--- Start of Data ---
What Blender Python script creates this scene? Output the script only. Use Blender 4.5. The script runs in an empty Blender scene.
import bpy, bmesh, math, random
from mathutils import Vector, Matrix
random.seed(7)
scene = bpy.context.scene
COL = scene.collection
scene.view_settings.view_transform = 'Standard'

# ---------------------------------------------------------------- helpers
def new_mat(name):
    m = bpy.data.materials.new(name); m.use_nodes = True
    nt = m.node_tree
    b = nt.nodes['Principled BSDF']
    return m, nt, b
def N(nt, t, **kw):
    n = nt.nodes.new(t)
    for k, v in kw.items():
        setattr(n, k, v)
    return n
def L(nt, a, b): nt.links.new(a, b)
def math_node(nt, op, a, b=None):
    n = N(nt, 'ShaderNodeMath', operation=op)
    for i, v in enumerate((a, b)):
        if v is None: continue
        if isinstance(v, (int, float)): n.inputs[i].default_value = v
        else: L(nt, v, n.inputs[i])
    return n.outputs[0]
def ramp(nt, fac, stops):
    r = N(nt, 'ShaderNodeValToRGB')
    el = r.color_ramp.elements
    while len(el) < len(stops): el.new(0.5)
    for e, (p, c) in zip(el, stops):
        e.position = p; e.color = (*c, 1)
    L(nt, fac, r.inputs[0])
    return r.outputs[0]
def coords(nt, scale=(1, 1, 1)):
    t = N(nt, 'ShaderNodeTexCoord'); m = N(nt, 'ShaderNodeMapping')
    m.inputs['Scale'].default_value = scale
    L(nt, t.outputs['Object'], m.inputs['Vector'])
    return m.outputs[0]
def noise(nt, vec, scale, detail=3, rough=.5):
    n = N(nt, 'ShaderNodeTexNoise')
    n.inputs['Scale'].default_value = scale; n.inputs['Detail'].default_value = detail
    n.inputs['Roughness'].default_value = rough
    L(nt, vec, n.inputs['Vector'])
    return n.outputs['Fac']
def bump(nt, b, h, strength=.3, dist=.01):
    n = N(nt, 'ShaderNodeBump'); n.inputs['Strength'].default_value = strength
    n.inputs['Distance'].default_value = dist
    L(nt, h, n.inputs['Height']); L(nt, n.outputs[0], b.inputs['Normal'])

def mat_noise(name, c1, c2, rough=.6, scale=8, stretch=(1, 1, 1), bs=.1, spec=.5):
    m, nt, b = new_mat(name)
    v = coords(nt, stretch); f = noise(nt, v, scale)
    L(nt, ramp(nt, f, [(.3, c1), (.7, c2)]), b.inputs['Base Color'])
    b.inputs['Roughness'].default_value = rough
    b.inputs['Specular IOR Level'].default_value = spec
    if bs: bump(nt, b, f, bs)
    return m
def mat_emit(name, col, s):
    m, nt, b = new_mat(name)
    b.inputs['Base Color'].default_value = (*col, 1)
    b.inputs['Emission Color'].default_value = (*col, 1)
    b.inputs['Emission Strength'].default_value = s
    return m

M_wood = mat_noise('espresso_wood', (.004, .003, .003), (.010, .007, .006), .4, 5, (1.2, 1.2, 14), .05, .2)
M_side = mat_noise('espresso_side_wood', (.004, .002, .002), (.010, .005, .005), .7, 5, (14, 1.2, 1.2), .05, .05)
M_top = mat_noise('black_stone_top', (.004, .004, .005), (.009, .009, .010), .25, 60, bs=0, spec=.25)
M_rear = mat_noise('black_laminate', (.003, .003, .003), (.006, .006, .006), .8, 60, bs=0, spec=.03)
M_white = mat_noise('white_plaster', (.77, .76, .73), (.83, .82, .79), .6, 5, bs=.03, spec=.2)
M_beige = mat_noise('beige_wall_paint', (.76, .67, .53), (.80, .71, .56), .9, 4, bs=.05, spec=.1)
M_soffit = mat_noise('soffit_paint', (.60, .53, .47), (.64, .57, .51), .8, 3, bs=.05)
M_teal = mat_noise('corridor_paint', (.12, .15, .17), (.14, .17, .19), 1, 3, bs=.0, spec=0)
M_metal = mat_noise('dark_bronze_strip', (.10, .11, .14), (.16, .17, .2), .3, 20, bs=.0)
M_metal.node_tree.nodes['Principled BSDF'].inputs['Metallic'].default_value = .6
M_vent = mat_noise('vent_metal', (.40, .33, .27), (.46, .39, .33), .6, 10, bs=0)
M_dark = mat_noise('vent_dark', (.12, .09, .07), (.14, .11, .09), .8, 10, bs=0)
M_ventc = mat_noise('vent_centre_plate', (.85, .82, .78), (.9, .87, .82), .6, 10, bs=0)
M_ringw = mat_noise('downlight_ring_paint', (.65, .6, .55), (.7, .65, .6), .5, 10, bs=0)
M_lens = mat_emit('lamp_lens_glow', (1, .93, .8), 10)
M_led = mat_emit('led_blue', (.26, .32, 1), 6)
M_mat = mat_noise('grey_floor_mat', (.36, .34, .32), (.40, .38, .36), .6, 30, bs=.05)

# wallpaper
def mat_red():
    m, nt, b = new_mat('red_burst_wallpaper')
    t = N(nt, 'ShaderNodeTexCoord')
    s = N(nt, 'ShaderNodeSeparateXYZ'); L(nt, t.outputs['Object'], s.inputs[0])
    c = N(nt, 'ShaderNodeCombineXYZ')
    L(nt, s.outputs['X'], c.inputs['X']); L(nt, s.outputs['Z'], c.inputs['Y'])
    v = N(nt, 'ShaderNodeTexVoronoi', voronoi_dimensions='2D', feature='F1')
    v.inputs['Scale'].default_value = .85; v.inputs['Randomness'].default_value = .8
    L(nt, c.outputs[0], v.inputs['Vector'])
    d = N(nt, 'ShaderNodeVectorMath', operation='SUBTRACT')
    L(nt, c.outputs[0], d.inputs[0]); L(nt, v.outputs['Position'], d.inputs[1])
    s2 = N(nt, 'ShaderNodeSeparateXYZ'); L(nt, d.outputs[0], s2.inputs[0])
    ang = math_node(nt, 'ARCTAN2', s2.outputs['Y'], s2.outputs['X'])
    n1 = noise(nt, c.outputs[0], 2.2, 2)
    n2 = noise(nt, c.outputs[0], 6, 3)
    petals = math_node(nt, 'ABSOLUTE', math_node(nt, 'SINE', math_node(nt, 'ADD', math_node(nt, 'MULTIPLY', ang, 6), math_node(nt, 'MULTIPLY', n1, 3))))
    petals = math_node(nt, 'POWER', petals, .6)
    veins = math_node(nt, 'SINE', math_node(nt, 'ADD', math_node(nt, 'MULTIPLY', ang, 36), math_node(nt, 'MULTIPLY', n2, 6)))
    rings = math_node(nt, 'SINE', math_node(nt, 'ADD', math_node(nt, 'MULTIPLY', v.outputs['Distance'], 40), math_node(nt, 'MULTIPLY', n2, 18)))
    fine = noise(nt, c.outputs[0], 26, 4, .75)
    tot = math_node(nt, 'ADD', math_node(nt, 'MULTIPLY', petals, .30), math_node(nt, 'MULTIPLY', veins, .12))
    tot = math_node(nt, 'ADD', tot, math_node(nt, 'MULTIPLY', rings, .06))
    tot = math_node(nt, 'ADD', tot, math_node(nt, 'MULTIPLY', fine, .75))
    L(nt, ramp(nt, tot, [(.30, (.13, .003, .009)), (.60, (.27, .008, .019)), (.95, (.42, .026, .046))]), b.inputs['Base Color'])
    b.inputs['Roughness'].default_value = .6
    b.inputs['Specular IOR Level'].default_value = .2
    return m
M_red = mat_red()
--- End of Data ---
Work instructions. Repeat the listing in full, keeping every line exactly as it is.

Response to this exercise.
What Blender Python script creates this scene? Output the script only. Use Blender 4.5. The script runs in an empty Blender scene.
import bpy, bmesh, math, random
from mathutils import Vector, Matrix
random.seed(7)
scene = bpy.context.scene
COL = scene.collection
scene.view_settings.view_transform = 'Standard'

# ---------------------------------------------------------------- helpers
def new_mat(name):
    m = bpy.data.materials.new(name); m.use_nodes = True
    nt = m.node_tree
    b = nt.nodes['Principled BSDF']
    return m, nt, b
def N(nt, t, **kw):
    n = nt.nodes.new(t)
    for k, v in kw.items():
        setattr(n, k, v)
    return n
def L(nt, a, b): nt.links.new(a, b)
def math_node(nt, op, a, b=None):
    n = N(nt, 'ShaderNodeMath', operation=op)
    for i, v in enumerate((a, b)):
        if v is None: continue
        if isinstance(v, (int, float)): n.inputs[i].default_value = v
        else: L(nt, v, n.inputs[i])
    return n.outputs[0]
def ramp(nt, fac, stops):
    r = N(nt, 'ShaderNodeValToRGB')
    el = r.color_ramp.elements
    while len(el) < len(stops): el.new(0.5)
    for e, (p, c) in zip(el, stops):
        e.position = p; e.color = (*c, 1)
    L(nt, fac, r.inputs[0])
    return r.outputs[0]
def coords(nt, scale=(1, 1, 1)):
    t = N(nt, 'ShaderNodeTexCoord'); m = N(nt, 'ShaderNodeMapping')
    m.inputs['Scale'].default_value = scale
    L(nt, t.outputs['Object'], m.inputs['Vector'])
    return m.outputs[0]
def noise(nt, vec, scale, detail=3, rough=.5):
    n = N(nt, 'ShaderNodeTexNoise')
    n.inputs['Scale'].default_value = scale; n.inputs['Detail'].default_value = detail
    n.inputs['Roughness'].default_value = rough
    L(nt, vec, n.inputs['Vector'])
    return n.outputs['Fac']
def bump(nt, b, h, strength=.3, dist=.01):
    n = N(nt, 'ShaderNodeBump'); n.inputs['Strength'].default_value = strength
    n.inputs['Distance'].default_value = dist
    L(nt, h, n.inputs['Height']); L(nt, n.outputs[0], b.inputs['Normal'])

def mat_noise(name, c1, c2, rough=.6, scale=8, stretch=(1, 1, 1), bs=.1, spec=.5):
    m, nt, b = new_mat(name)
    v = coords(nt, stretch); f = noise(nt, v, scale)
    L(nt, ramp(nt, f, [(.3, c1), (.7, c2)]), b.inputs['Base Color'])
    b.inputs['Roughness'].default_value = rough
    b.inputs['Specular IOR Level'].default_value = spec
    if bs: bump(nt, b, f, bs)
    return m
def mat_emit(name, col, s):
    m, nt, b = new_mat(name)
    b.inputs['Base Color'].default_value = (*col, 1)
    b.inputs['Emission Color'].default_value = (*col, 1)
    b.inputs['Emission Strength'].default_value = s
    return m

M_wood = mat_noise('espresso_wood', (.004, .003, .003), (.010, .007, .006), .4, 5, (1.2, 1.2, 14), .05, .2)
M_side = mat_noise('espresso_side_wood', (.004, .002, .002), (.010, .005, .005), .7, 5, (14, 1.2, 1.2), .05, .05)
M_top = mat_noise('black_stone_top', (.004, .004, .005), (.009, .009, .010), .25, 60, bs=0, spec=.25)
M_rear = mat_noise('black_laminate', (.003, .003, .003), (.006, .006, .006), .8, 60, bs=0, spec=.03)
M_white = mat_noise('white_plaster', (.77, .76, .73), (.83, .82, .79), .6, 5, bs=.03, spec=.2)
M_beige = mat_noise('beige_wall_paint', (.76, .67, .53), (.80, .71, .56), .9, 4, bs=.05, spec=.1)
M_soffit = mat_noise('soffit_paint', (.60, .53, .47), (.64, .57, .51), .8, 3, bs=.05)
M_teal = mat_noise('corridor_paint', (.12, .15, .17), (.14, .17, .19), 1, 3, bs=.0, spec=0)
M_metal = mat_noise('dark_bronze_strip', (.10, .11, .14), (.16, .17, .2), .3, 20, bs=.0)
M_metal.node_tree.nodes['Principled BSDF'].inputs['Metallic'].default_value = .6
M_vent = mat_noise('vent_metal', (.40, .33, .27), (.46, .39, .33), .6, 10, bs=0)
M_dark = mat_noise('vent_dark', (.12, .09, .07), (.14, .11, .09), .8, 10, bs=0)
M_ventc = mat_noise('vent_centre_plate', (.85, .82, .78), (.9, .87, .82), .6, 10, bs=0)
M_ringw = mat_noise('downlight_ring_paint', (.65, .6, .55), (.7, .65, .6), .5, 10, bs=0)
M_lens = mat_emit('lamp_lens_glow', (1, .93, .8), 10)
M_led = mat_emit('led_blue', (.26, .32, 1), 6)
M_mat = mat_noise('grey_floor_mat', (.36, .34, .32), (.40, .38, .36), .6, 30, bs=.05)

# wallpaper
def mat_red():
    m, nt, b = new_mat('red_burst_wallpaper')
    t = N(nt, 'ShaderNodeTexCoord')
    s = N(nt, 'ShaderNodeSeparateXYZ'); L(nt, t.outputs['Object'], s.inputs[0])
    c = N(nt, 'ShaderNodeCombineXYZ')
    L(nt, s.outputs['X'], c.inputs['X']); L(nt, s.outputs['Z'], c.inputs['Y'])
    v = N(nt, 'ShaderNodeTexVoronoi', voronoi_dimensions='2D', feature='F1')
    v.inputs['Scale'].default_value = .85; v.inputs['Randomness'].default_value = .8
    L(nt, c.outputs[0], v.inputs['Vector'])
    d = N(nt, 'ShaderNodeVectorMath', operation='SUBTRACT')
    L(nt, c.outputs[0], d.inputs[0]); L(nt, v.outputs['Position'], d.inputs[1])
    s2 = N(nt, 'ShaderNodeSeparateXYZ'); L(nt, d.outputs[0], s2.inputs[0])
    ang = math_node(nt, 'ARCTAN2', s2.outputs['Y'], s2.outputs['X'])
    n1 = noise(nt, c.outputs[0], 2.2, 2)
    n2 = noise(nt, c.outputs[0], 6, 3)
    petals = math_node(nt, 'ABSOLUTE', math_node(nt, 'SINE', math_node(nt, 'ADD', math_node(nt, 'MULTIPLY', ang, 6), math_node(nt, 'MULTIPLY', n1, 3))))
    petals = math_node(nt, 'POWER', petals, .6)
    veins = math_node(nt, 'SINE', math_node(nt, 'ADD', math_node(nt, 'MULTIPLY', ang, 36), math_node(nt, 'MULTIPLY', n2, 6)))
    rings = math_node(nt, 'SINE', math_node(nt, 'ADD', math_node(nt, 'MULTIPLY', v.outputs['Distance'], 40), math_node(nt, 'MULTIPLY', n2, 18)))
    fine = noise(nt, c.outputs[0], 26, 4, .75)
    tot = math_node(nt, 'ADD', math_node(nt, 'MULTIPLY', petals, .30), math_node(nt, 'MULTIPLY', veins, .12))
    tot = math_node(nt, 'ADD', tot, math_node(nt, 'MULTIPLY', rings, .06))
    tot = math_node(nt, 'ADD', tot, math_node(nt, 'MULTIPLY', fine, .75))
    L(nt, ramp(nt, tot, [(.30, (.13, .003, .009)), (.60, (.27, .008, .019)), (.95, (.42, .026, .046))]), b.inputs['Base Color'])
    b.inputs['Roughness'].default_value = .6
    b.inputs['Specular IOR Level'].default_value = .2
    return m
M_red = mat_red()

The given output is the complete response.